SGF Contracting Services provides renovation, rehab and repairs on single-family and multifamily properties in eight states, servicing real estate investors of all sizes from institutional to individual, as well as asset management firms, investment firms and government agencies. Founded in 2013, SGF’s dedicated staff and contractor network of more than 40 provides professional and trade services to get properties ready to be rented or sold on time and on budget.

Dupont’s newfound knowledge and her staff’s experience led her to Rebuilding Together, a national nonprofit that provides free repairs for low-income homeowners.

“I thought that would be a really good fit for us because it takes advantage of the skill sets we already have and the desire to impact local communities on a small but very important basis,” says Dupont.

Dupont began by volunteering in a North Carolina project where she brought subcontractors who pitched in while she did some yardwork. They worked alongside employees of other companies to repair the house inside and out.

“Everybody descended on this house and was raking and bagging debris, or cutting down bushes to clear it away from the house for painting, or putting in new lighting, railing and gutters to make the house safe and livable,” says Dupont.

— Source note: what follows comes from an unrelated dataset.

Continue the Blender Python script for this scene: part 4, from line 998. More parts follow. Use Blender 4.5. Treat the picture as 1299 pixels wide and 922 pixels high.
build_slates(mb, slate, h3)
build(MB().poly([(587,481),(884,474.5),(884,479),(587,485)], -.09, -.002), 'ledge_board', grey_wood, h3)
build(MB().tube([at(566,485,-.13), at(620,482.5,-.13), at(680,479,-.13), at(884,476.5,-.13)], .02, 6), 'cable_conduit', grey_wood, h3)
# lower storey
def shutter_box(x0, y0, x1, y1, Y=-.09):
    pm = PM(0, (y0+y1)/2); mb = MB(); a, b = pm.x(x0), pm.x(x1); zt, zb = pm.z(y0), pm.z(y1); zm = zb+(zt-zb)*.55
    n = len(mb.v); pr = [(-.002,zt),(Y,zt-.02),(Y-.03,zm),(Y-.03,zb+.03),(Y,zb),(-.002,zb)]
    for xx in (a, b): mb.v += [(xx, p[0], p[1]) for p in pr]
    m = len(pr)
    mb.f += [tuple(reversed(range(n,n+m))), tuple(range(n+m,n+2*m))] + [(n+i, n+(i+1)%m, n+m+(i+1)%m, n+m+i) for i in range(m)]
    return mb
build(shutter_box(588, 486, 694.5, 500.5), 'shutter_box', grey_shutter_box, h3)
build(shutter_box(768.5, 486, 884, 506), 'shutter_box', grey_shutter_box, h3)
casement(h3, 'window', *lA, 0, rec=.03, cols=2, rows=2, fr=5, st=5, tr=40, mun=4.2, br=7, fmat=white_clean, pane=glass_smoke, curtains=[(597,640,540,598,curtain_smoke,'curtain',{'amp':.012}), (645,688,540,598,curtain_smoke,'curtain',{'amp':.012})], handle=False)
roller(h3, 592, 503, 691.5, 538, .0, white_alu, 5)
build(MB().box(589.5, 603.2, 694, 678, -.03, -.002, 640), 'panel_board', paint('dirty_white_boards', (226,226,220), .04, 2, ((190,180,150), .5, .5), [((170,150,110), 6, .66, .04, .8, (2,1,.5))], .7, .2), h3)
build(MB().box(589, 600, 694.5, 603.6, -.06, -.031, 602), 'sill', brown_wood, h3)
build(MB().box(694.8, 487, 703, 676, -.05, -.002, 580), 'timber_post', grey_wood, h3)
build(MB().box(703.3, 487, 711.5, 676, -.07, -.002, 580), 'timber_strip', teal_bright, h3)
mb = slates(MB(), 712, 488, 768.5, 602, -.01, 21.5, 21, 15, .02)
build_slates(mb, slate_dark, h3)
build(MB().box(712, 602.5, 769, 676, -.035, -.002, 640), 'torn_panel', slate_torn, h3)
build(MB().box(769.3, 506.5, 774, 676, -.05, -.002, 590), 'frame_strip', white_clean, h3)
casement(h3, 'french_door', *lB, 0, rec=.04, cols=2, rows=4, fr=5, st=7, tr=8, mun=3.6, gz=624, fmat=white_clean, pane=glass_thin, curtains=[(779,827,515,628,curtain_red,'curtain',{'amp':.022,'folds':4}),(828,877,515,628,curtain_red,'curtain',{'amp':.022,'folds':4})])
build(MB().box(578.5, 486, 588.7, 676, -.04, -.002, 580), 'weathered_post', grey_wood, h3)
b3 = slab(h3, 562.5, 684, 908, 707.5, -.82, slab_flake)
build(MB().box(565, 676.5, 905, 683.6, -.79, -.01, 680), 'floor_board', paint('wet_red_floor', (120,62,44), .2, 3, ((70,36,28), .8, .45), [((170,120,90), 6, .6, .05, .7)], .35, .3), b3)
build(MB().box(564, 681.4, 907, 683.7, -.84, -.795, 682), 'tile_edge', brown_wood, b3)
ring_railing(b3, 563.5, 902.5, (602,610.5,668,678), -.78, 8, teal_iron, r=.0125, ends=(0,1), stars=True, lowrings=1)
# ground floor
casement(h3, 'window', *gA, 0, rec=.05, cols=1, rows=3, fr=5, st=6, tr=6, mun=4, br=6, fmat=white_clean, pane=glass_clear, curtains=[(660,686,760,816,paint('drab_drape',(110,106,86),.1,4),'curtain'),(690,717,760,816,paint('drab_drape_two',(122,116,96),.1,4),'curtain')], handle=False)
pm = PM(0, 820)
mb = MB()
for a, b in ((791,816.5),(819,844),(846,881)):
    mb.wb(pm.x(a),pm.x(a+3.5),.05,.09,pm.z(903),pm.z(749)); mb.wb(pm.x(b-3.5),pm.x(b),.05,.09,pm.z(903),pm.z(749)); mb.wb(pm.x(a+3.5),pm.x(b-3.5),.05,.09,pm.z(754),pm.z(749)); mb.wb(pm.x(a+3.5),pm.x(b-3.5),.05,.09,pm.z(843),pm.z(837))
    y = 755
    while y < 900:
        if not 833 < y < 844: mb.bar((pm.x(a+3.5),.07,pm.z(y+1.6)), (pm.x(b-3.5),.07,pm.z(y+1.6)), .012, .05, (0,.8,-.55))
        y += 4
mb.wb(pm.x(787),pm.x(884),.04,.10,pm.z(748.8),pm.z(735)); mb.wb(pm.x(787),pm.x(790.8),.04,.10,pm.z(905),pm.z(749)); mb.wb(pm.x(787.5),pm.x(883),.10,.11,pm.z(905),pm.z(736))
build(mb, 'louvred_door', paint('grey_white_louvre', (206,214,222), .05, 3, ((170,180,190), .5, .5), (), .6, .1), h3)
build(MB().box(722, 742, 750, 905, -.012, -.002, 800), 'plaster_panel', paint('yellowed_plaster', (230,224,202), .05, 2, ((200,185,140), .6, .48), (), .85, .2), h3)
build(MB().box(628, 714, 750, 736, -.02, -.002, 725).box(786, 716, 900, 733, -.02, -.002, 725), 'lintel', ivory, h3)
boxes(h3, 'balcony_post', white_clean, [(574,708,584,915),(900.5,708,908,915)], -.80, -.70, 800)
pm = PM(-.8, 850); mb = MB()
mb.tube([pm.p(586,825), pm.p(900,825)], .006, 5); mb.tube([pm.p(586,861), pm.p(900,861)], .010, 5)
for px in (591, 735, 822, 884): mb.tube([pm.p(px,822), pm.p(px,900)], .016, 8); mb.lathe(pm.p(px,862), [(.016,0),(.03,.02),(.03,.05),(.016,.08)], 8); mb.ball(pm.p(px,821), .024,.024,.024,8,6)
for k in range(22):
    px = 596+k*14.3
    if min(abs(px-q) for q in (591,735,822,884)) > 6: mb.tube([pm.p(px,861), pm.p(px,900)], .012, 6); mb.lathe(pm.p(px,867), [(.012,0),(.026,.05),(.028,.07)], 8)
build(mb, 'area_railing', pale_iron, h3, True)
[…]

Her new certification paves the way for volunteering beyond yard work—such as being a valuable board member.

SMALL IS BEAUTIFUL

Dupont thinks most companies and employees are receptive to putting their talents to good use in a nonprofit organization. The keys are finding the right fit and recognizing that responding to an immediate need, such as a natural disaster, can provide crucial support even if the effort initially seems small.

“Companies need to understand it doesn’t always have to be a huge undertaking,” says Dupont. “If you’re impacting one family, or one small community, in some way, to those people it’s very meaningful.”

Companies can meet desperate needs for clothing, water and food, often without big financial costs. Yet they can make a big difference in the lives of the impacted families.

DECIDE THE RIGHT PATH

Isaacson sought employee and agent input into which nonprofits were important to them. They made it a fun game—everyone voted by putting Swedish Fish candies into various bags marked for world issues like hunger, mental illness and homelessness. The outcome is a company that fosters trust and where agents are engaged in their community. That’s one reason why Living Room was recently voted one of Oregon’s top midsized companies to work for.

“They have to see the company give back,” says Isaacson. “It’s not enough to ask your agents to give—I think the company itself really has to take leadership here.”

Dupont points out that if employees work in several states, it’s wise to lay the groundwork with an organization that serves all the areas that your company does.

END RESULT

Salespeople are often stereotyped—we’ve all seen movies where they’re portrayed as the sleazy bad guys only out for a buck. Isaacson is proud of how her agents challenge that perception.

“I notice all the time in the community that people say, ‘Oh, Living Room Realty—I love those guys,’” says Isaacson. “I laugh to myself because who says that?”

With $400 million in sales and true roots in the community, the approach is working well for all.

Find a volunteer opportunity. Follow your heart. It’s a winning combination for business and community.

“There’s need everywhere,” says Dupont. “It’s just a matter of what you can do to impact somebody in some way who has need.”